The world reveals itself to those who attend to it.

Each day is an exercise in developing taste. That’s all life is really — a giant sequence of decisions. It is built over time through repeated applications. It requires intention, focus, and care. It’s a process of peeling back layer after layer, turning over rock after rock. It is the manifestation of self-confidence in what we find beautiful and aesthetic.

Do things without recipes more often. Trod the unbeaten path more often and take note of how things feel. Do you find yourself noticing something that wasn’t there before? That perhaps after a certain number of hours of obsessing over how to get a good tone on the guitar, you can tell how the temperature of the room affects the sound of the strings? Maybe for the first time, you realize that the songs the birds sing are all a little different, the robin sounds different from the chickadee and so on.

Take a curious and inherently observatory nature toward the world and let it serve as constant opportunities to test your taste.

When I think about cultivating taste, it appears to me much like how George Saunders approaches curating his own taste in good writing:

The way I revise is: I read my own text and imagine a little meter in my head, with “P” on one side (“Positive”) and “N” on the other (“Negative”)…

This involves making thousands of what I’ve come to think of as “micro-decisions.” These are instantaneous, intuitive – I just prefer this to that… I just have a feeling and react to that feeling, in the form of a cut phrase, or an added word, or an urge to move this whole section, and so on. And then I do that over and over, for months, sometimes years, until that needle stays up in the “P” zone for the whole length of the text…

With each choice, even the smallest ones, the story becomes more and more…well, it becomes more [yours], you could say. There’s more of [your] essential nature in it, more of what will distinguish [you] from all of those other writers out there. And gradually, the story starts to become something [you] couldn’t have foreseen when [you] started out – bigger, more complex, smarter, funnier, whatever.

— George Saunders, First Thohts on Reviision

Over time, just like how we anneal metal, our taste becomes more refined and we are more sure in what feels optimal to us. Crafted well, taste gives us the tools to have more agency over our own lives and how we define meaning.

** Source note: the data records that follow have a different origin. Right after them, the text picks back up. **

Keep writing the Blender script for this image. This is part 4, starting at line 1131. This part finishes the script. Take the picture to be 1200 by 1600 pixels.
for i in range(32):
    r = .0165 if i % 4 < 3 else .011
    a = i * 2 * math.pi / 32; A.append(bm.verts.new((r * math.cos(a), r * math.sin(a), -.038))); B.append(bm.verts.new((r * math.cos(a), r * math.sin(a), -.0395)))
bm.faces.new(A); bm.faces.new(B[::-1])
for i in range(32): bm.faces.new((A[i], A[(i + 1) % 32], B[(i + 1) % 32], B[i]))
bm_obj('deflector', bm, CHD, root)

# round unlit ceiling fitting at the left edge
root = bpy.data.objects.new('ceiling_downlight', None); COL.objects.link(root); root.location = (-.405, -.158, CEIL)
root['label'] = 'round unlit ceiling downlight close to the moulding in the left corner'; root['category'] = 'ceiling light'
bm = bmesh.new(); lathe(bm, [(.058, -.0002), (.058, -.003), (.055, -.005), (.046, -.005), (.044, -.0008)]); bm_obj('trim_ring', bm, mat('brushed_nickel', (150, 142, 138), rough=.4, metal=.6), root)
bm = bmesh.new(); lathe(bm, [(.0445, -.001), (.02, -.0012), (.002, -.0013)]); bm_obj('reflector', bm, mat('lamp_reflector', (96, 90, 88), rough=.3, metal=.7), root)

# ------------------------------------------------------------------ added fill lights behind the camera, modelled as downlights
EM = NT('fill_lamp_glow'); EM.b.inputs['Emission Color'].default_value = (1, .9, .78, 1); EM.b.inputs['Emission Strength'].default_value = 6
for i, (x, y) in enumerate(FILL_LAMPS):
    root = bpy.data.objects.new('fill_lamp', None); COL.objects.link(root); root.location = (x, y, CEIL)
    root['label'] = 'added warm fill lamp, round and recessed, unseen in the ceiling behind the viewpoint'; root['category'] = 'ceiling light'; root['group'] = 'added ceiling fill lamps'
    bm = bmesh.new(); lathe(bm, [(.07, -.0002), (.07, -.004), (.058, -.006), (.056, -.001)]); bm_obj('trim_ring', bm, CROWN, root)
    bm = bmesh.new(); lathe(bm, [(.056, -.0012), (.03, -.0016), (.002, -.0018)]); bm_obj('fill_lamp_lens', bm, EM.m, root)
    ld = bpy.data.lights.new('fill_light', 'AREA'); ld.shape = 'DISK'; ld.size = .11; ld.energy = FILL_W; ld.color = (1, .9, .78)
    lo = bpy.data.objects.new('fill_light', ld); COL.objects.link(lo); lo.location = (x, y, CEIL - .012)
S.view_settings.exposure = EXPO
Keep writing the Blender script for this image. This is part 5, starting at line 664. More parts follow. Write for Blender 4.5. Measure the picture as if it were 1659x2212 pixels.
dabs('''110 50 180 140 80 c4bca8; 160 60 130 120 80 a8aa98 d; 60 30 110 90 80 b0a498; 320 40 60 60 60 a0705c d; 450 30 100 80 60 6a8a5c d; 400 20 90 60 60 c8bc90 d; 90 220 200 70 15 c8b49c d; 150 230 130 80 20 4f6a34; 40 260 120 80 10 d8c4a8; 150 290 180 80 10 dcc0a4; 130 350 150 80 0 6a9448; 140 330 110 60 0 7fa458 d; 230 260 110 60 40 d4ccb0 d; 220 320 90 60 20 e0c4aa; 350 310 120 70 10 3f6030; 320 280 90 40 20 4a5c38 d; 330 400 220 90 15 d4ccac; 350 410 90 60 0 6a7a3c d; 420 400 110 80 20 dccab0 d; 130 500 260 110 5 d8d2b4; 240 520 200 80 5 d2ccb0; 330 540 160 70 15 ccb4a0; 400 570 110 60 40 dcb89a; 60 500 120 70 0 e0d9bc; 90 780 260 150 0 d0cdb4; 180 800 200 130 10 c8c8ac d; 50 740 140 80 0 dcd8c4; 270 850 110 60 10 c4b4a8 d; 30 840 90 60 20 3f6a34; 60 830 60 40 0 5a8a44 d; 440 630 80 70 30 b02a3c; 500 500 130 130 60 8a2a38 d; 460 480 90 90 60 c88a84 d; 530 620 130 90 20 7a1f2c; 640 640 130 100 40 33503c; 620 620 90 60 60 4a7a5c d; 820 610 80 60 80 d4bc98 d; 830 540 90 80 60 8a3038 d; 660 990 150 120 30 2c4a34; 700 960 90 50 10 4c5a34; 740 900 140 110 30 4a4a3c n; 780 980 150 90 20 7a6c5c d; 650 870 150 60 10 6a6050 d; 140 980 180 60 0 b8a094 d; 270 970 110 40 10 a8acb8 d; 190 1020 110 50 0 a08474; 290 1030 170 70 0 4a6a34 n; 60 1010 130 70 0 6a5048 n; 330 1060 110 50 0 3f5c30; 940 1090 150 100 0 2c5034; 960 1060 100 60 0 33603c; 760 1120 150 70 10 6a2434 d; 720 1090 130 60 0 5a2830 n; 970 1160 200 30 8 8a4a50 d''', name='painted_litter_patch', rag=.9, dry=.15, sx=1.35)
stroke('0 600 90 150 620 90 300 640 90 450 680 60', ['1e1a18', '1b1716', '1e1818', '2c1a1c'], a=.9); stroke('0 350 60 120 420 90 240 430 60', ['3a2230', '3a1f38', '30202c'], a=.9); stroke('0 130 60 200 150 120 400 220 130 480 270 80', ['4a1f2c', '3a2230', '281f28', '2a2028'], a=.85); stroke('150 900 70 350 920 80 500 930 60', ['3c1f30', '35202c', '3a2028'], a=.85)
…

What greater thing could there be to cultivate?

“Aesthetic beauty is as much about how and whether you look as what you see. From the quark to the supernova, the wonders do not cease. It is our attentiveness that is in short supply, our ability and willingness to do the work that awe requires.”

— John Green, The Anthropocene Reviewed


Thank you to Marley, Anson, Jasmine, Spencer, and Kelly for reading and giving feedback on early drafts.

Footnotes

  1. Though this has some historical precedence for happening through physical isolation (e.g. Newton, Grothendieck, Pascal, Baldwin), I largely believe the lone genius myth is false. The lone genius is a proxy for being a hard worker but it isn’t the only way of doing great work.